▸ **Objective**: Copy out each line that has "part" in it.

# # #

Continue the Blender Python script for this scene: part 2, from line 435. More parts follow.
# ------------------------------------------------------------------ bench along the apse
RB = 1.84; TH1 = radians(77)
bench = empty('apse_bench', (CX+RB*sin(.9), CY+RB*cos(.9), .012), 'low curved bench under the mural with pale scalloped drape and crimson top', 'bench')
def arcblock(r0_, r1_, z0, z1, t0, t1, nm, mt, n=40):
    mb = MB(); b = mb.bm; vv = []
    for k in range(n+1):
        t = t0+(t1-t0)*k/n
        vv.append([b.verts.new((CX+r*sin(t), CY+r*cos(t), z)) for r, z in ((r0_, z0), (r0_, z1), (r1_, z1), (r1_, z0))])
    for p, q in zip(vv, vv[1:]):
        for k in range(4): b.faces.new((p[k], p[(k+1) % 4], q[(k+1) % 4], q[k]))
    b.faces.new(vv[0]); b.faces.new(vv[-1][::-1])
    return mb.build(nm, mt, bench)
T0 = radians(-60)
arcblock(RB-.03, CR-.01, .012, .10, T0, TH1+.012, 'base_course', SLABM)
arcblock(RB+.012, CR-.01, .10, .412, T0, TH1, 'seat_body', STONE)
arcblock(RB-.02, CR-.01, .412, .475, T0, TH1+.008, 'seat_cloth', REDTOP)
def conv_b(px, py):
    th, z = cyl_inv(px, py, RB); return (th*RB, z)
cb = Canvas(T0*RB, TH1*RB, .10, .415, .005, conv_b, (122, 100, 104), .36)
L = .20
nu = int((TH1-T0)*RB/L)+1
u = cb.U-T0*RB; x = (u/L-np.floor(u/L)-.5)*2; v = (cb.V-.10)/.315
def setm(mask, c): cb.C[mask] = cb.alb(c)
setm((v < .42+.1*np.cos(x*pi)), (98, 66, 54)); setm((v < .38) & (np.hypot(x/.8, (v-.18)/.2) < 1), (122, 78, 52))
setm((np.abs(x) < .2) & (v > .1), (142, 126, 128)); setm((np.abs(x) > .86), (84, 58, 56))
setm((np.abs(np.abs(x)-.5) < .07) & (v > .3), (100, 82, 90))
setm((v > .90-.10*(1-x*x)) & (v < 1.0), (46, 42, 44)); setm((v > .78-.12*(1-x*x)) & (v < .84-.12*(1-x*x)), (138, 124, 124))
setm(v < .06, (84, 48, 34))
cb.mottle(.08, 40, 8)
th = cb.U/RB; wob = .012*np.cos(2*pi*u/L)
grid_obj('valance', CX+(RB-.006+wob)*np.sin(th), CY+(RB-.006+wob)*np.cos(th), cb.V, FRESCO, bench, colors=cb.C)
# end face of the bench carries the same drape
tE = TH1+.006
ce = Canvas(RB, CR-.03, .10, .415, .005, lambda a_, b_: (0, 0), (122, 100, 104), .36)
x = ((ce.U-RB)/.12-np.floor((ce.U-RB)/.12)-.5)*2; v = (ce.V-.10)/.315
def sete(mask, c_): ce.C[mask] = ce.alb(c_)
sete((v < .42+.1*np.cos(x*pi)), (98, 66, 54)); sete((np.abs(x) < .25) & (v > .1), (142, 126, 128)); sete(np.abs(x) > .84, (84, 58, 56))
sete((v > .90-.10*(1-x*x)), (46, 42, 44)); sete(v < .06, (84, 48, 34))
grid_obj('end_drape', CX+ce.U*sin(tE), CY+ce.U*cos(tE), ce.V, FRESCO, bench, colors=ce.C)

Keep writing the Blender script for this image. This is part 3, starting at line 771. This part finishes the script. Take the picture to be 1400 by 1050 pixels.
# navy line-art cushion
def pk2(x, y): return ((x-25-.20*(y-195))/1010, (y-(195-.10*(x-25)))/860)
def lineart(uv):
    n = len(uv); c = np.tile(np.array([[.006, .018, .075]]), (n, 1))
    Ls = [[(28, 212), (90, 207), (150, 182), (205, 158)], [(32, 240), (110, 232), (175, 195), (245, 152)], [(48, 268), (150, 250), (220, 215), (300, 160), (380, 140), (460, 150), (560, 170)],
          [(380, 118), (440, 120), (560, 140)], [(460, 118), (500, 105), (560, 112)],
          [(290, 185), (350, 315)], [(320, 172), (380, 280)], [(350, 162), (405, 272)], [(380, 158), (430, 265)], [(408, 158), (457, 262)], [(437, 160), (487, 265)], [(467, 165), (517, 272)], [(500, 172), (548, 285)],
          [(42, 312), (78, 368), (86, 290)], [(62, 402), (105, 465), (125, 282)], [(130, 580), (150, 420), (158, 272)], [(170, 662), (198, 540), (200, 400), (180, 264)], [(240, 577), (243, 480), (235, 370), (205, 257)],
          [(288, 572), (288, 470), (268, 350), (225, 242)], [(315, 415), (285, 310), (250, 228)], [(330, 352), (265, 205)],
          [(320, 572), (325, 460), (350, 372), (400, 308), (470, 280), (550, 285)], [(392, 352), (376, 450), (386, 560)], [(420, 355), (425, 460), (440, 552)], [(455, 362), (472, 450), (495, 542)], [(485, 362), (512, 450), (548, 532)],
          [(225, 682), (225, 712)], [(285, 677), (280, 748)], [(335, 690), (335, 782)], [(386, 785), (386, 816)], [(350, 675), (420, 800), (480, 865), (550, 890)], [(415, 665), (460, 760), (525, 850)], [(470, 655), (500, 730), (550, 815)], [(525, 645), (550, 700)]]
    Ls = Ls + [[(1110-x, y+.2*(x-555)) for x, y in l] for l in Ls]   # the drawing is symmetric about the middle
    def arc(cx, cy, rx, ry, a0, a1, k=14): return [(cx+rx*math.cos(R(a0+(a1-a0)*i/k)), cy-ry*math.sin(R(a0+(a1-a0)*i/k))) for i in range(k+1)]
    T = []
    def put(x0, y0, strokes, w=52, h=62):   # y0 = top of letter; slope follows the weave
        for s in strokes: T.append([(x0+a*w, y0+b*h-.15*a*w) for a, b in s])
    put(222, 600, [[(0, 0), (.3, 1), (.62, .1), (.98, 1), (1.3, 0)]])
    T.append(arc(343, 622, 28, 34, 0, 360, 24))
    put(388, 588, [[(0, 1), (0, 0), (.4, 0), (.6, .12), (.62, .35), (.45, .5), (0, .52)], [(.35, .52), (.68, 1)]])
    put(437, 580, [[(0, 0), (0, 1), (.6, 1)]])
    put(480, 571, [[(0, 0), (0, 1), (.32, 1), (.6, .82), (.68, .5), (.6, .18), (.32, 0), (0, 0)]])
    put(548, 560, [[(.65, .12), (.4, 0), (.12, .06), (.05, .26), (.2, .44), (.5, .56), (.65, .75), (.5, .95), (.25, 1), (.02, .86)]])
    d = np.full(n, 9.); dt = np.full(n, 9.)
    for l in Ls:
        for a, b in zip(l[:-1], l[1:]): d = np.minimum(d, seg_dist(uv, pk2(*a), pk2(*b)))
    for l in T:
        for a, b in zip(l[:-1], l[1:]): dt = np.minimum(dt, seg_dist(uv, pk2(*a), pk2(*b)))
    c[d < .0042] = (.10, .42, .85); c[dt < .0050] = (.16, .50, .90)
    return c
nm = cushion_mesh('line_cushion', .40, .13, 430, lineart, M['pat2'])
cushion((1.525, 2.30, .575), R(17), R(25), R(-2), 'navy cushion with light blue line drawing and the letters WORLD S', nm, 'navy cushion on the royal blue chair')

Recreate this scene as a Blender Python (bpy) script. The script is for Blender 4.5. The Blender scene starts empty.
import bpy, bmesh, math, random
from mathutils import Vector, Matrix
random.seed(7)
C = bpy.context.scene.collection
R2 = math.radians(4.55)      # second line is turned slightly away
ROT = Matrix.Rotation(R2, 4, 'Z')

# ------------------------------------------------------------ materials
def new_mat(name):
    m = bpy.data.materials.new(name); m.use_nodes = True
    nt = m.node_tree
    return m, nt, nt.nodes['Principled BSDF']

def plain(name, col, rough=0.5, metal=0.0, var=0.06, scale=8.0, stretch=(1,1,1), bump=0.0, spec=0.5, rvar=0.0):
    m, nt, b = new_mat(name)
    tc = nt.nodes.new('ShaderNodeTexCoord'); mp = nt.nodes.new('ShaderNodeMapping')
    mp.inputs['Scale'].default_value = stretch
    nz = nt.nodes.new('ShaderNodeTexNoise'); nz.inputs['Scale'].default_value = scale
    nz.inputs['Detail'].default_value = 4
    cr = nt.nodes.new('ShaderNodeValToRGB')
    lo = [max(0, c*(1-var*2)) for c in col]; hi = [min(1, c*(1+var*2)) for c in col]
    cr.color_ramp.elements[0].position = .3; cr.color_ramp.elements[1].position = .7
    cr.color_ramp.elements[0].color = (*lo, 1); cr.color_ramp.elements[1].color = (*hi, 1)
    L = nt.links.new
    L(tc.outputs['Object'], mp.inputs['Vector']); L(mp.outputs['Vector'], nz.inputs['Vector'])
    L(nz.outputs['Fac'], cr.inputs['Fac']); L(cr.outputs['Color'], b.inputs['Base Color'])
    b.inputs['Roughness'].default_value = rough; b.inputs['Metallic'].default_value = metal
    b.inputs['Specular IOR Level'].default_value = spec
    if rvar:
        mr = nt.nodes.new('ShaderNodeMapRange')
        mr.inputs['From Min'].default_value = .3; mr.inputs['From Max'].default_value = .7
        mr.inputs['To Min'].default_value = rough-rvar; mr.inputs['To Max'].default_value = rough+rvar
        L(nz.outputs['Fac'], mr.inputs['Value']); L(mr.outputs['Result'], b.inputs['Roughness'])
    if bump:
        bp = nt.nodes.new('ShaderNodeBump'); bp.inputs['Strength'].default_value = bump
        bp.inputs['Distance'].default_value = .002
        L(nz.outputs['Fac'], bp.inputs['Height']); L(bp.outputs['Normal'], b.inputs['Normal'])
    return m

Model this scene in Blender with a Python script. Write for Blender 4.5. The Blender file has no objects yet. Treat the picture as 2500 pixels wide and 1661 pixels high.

# # #

▸ **The output**:
Continue the Blender Python script for this scene: part 2, from line 435. More parts follow.
Keep writing the Blender script for this image. This is part 3, starting at line 771. This part finishes the script. Take the picture to be 1400 by 1050 pixels.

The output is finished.